It was the well-to-do vs. the working poor in a debate Wednesday over Palm Beach County’s school calendar. Score one for the workers.
The School Board agreed 4-3 to start school on Aug. 10, 2020, despite pleas from south county parents who objected to the early start, the earliest allowed by the state. The parents said the early date interfered with Northeastern sleepaway camp and family vacation schedules and started school when it was too hot outside for children to play.
“I’m speaking on behalf of hundreds, even thousands,” parent Paige Axel of Delray Beach said. “As little as one extra week [later] would address all the concerns.”
But advocates for the school district’s lowest-paid workers, including bus drivers and cafeteria staff, argued a later start date would create a gap in pay for workers who desperately need the money. These hourly employees don’t get paid over the summer and must wait until school reopens in the fall to earn their next paycheck.
“The hardship is on them,” said Ronald Laporte, an organizer for the SEIU, a government employees’ union. “They are struggling very much to take care of their kids.”
This year, Palm Beach County schools will open to students on Aug. 12. In Broward, school will start on Aug. 14; in Miami-Dade, on Aug. 19.
For Palm Beach County, Aug. 10, 2020, will be the earliest start date since 2005.
School Board member Chuck Shaw called the parents arguing for a later start date “special interests” whom the district did not need to cater to.
“This is an issue that is somewhat unique to South Florida,” Shaw said about the conflict with northern sleepaway camps, which typically end in mid- to late August.
Board member Erica Whitfield said she was saddened that the parents were pressuring school board members to accommodate them.
“This conversation physically hurts me,” Whitfield said. “You want me to vote to take food away from” the workers.

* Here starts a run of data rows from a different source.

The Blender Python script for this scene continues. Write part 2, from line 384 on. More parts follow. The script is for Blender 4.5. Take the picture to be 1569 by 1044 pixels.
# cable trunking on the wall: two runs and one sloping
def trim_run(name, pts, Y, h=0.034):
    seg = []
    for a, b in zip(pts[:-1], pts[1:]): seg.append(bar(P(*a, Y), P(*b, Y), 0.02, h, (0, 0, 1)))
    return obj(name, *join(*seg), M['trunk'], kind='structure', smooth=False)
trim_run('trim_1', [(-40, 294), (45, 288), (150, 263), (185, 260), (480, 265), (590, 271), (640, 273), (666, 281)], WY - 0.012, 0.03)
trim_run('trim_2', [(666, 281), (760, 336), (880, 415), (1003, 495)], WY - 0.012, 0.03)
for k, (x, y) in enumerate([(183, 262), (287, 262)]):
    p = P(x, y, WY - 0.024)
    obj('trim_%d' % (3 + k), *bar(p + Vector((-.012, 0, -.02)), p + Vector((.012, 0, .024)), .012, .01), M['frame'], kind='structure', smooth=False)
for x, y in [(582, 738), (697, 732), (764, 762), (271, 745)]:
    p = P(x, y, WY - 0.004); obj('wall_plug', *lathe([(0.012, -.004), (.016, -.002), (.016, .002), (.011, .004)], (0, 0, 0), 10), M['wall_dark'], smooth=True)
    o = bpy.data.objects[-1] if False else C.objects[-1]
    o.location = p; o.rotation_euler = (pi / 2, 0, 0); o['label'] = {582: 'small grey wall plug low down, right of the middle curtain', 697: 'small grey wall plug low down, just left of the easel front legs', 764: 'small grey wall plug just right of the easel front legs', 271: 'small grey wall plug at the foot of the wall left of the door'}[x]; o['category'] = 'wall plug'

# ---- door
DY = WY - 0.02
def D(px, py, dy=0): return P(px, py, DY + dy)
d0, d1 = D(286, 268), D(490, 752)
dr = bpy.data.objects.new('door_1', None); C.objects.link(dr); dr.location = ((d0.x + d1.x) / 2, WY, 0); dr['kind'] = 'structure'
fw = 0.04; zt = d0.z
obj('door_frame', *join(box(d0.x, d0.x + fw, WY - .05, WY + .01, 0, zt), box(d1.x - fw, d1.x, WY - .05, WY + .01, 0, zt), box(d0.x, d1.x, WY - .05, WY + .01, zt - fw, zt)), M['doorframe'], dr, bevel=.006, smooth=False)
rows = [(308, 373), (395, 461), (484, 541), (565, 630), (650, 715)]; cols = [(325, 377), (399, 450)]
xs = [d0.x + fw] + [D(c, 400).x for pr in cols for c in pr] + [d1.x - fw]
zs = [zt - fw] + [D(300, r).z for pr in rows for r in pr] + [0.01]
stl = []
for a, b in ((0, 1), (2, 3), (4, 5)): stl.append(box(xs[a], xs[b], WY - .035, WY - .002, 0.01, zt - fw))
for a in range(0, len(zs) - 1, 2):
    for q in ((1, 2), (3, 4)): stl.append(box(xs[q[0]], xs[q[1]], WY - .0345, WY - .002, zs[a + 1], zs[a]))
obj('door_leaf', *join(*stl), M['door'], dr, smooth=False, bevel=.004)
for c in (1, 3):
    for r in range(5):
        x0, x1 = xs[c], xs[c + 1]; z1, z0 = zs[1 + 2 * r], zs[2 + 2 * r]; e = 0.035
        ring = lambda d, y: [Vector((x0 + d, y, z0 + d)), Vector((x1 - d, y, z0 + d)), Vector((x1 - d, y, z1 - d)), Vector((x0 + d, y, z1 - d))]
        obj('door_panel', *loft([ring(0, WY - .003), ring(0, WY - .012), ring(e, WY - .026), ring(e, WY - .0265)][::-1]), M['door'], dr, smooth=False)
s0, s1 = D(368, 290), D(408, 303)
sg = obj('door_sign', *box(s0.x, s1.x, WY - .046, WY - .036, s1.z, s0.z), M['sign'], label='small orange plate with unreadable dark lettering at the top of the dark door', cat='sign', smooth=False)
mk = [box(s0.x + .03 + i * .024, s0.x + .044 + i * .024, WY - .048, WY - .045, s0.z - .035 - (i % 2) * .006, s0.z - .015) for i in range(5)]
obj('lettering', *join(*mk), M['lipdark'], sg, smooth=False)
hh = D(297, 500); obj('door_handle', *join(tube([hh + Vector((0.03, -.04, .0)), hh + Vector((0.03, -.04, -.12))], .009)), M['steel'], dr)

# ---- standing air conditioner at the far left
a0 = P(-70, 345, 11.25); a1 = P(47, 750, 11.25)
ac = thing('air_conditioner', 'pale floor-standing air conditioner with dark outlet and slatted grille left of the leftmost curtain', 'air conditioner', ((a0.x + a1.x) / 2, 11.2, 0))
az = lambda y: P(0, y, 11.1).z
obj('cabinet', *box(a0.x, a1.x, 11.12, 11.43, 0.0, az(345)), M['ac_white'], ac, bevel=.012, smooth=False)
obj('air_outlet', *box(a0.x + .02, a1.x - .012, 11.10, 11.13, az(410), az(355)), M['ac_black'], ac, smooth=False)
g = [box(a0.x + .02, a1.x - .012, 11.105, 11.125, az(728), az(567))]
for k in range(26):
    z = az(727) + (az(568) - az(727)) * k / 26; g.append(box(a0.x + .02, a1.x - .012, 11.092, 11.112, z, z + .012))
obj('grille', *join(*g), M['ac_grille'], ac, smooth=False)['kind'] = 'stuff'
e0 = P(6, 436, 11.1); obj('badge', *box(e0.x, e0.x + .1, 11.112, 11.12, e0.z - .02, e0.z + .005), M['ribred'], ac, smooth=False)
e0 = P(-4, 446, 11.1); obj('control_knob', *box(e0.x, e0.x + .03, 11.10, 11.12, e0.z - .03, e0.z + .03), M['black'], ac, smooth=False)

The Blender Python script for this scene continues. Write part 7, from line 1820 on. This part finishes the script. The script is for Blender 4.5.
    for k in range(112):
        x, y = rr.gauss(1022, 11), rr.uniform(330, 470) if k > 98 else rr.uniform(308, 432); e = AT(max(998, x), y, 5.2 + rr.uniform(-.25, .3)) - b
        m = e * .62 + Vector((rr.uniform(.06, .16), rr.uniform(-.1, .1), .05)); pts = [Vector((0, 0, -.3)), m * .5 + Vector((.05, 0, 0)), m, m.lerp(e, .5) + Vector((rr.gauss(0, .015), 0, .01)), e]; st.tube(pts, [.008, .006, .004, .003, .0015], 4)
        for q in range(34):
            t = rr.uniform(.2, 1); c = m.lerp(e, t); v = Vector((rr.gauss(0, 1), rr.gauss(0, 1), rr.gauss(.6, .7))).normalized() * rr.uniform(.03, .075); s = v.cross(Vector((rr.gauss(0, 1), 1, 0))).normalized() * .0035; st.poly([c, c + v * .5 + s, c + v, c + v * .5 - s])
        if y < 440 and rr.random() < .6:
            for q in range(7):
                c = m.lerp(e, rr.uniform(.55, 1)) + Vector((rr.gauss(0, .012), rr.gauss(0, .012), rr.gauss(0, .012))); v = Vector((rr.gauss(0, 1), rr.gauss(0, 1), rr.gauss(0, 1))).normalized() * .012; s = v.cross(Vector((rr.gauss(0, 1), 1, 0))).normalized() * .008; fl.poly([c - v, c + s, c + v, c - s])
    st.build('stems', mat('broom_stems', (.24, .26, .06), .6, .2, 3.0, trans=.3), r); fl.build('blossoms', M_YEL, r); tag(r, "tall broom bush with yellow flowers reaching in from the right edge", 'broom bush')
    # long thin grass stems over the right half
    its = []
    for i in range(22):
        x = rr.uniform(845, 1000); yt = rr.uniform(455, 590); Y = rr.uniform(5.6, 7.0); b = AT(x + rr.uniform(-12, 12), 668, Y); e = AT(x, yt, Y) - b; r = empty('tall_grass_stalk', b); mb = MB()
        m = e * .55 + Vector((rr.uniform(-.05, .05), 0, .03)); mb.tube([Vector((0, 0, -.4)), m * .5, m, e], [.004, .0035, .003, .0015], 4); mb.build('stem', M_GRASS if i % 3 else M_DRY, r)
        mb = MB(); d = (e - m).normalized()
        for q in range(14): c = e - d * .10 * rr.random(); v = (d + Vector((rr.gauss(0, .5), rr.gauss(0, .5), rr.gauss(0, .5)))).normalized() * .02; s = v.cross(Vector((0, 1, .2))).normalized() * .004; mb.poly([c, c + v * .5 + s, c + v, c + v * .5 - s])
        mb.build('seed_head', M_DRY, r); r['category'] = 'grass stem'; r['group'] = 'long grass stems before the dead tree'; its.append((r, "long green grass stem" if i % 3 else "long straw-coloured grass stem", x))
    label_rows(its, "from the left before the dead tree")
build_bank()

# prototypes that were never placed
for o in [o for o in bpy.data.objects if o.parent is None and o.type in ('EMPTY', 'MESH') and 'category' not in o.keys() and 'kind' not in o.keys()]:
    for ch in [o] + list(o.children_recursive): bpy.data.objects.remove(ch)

But board member Marcia Andrews said district staff should have worked harder to brainstorm ways to accommodate the many interests that need to be pleased as the school district plans its calendars. She wanted Veterans Day as a day off for students, which staff said could not be done in 2020.
“It was a slap in the face,” Andrews said. “I was embarrassed.”
Vicki Evan-Pare, the Palm Beach County school district’s director of employee and labor relations, said her committee of school staff tried an assortment of ways to get school to start later after the School Board sent the proposed calendars back in April. But she said it was impossible to balance the number of days in each semester and accommodate every interest group that is invested in school scheduling.
She said high school principals emphasized the importance of first semester ending before winter break so teens don’t have to take their end-of-semester exams after a two-week vacation. This forces an August opening, which gets pushed earlier and earlier by the increasing number of days off in the first semester, such as Jewish holidays and a week off for Thanksgiving, which started in 2017.
Starting later than Aug. 10 also poses a problem for the school district’s lowest-paid workers, such as bus drivers and maintenance staff, who would have to go 10 weeks without a paycheck instead of eight. They earn $10.25 an hour, Evans-Pare said.
In 2020, school also will close for two election days: Aug. 25 and Nov. 3. Schools serve as polling places, and the district maintains that students and voters should not mix for security reasons.
In a separate vote, the board agreed unanimously to take another look at the 2021-22 calendar. The staff’s proposal had also called for the first day of school to be Aug. 10 in 2021.